■ **What the task requires**
Pictures are to be left out. Copy exactly the lines from the one containing "What Blender Python" to the one containing "random.seed(7)", both ends kept.

■ **Input rows**
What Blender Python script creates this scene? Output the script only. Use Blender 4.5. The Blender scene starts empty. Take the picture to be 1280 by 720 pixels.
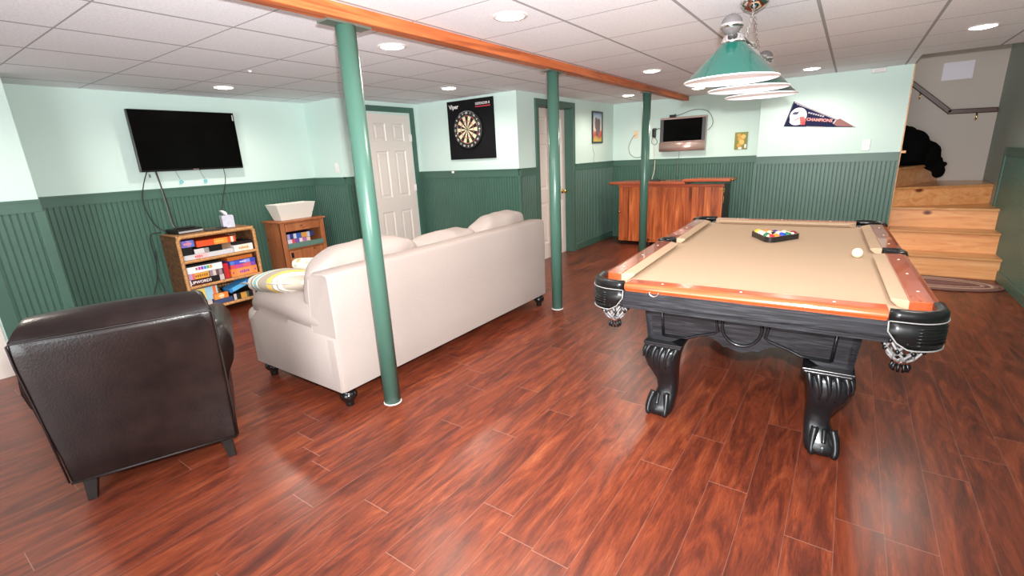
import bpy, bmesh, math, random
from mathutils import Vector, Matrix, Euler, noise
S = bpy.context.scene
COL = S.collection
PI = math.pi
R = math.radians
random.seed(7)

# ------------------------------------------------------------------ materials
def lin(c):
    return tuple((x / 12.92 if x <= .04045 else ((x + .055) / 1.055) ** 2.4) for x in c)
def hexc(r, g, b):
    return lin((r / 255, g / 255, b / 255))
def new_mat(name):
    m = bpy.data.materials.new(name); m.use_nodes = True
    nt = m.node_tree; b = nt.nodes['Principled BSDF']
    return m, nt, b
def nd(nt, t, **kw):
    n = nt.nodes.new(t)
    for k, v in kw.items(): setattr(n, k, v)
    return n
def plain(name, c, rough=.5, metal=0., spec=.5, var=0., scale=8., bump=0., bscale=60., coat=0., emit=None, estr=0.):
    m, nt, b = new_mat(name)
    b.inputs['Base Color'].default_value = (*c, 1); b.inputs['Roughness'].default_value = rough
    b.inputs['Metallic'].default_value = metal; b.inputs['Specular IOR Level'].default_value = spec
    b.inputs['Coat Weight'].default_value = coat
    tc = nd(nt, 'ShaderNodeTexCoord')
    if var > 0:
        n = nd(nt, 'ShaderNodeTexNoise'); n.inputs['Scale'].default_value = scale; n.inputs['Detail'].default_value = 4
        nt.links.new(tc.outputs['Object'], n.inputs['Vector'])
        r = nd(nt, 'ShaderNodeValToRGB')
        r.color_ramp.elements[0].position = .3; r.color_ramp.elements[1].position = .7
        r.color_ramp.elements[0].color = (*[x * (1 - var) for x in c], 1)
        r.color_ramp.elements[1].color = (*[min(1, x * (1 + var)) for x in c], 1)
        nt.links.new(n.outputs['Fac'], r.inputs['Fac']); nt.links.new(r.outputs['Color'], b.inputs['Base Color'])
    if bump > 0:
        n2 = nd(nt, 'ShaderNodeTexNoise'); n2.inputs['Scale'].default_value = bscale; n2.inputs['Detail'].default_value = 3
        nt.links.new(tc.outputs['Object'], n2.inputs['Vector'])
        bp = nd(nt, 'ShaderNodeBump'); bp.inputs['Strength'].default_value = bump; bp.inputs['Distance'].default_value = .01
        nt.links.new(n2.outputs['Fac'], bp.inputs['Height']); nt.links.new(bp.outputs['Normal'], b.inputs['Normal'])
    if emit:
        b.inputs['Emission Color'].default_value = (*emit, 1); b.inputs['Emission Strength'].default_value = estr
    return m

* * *

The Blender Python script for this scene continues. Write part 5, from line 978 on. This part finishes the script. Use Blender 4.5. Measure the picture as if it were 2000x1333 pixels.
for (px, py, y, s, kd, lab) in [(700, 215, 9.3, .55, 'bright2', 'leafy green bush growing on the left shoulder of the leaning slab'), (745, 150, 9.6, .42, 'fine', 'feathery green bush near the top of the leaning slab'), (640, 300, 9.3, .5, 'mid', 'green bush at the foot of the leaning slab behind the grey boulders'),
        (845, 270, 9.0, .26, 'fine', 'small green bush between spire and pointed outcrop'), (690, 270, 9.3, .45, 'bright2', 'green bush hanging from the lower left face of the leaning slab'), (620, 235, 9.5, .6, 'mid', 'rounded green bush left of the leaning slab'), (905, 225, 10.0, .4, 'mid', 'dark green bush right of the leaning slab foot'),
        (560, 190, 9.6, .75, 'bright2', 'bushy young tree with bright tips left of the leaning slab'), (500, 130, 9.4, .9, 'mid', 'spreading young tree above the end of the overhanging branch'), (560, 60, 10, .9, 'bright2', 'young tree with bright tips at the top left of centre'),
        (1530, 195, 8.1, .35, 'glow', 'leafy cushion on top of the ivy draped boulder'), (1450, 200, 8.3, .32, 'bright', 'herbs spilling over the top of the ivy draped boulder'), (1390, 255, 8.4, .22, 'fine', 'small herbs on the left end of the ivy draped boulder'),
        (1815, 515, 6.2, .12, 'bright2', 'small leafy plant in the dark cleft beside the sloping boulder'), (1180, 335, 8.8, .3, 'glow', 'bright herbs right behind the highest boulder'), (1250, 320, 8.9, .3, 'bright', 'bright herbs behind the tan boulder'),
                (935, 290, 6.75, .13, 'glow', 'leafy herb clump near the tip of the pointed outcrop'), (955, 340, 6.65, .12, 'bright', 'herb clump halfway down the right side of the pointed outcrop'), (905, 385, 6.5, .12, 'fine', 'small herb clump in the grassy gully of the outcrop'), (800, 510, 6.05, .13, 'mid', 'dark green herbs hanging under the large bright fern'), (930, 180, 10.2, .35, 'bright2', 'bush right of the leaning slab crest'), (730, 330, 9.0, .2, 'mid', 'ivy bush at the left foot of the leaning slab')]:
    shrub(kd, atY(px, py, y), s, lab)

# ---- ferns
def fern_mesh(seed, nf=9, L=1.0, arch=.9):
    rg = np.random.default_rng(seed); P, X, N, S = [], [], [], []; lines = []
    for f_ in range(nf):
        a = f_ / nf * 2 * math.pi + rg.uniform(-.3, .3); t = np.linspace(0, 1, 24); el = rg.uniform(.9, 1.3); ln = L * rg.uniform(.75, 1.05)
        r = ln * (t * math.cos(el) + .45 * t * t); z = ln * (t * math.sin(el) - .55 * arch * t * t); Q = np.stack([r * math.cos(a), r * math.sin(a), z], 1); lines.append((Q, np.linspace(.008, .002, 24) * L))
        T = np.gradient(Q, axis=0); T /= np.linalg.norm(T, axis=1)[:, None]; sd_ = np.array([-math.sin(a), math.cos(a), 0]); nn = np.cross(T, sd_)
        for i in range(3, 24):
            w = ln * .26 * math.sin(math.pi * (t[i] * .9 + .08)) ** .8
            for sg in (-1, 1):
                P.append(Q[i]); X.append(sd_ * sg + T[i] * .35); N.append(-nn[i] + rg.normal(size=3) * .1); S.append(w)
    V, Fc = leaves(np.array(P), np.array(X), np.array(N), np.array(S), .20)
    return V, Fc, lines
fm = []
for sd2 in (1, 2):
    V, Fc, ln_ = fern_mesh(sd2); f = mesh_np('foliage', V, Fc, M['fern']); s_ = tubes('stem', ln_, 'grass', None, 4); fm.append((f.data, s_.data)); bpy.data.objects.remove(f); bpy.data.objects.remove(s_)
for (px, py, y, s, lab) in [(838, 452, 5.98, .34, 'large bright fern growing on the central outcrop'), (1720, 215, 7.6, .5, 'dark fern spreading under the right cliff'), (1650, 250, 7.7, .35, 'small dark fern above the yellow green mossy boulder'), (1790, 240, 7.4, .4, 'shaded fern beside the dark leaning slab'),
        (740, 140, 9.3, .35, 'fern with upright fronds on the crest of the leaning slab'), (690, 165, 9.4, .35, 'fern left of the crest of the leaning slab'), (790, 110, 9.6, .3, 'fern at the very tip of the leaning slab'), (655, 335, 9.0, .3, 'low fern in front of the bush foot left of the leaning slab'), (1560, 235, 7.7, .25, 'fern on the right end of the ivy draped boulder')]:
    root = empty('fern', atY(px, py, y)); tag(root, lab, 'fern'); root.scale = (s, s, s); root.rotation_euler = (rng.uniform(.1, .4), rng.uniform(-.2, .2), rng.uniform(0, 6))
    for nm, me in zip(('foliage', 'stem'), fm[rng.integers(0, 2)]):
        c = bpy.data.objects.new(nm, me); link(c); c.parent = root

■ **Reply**
What Blender Python script creates this scene? Output the script only. Use Blender 4.5. The Blender scene starts empty. Take the picture to be 1280 by 720 pixels.
import bpy, bmesh, math, random
from mathutils import Vector, Matrix, Euler, noise
S = bpy.context.scene
COL = S.collection
PI = math.pi
R = math.radians
random.seed(7)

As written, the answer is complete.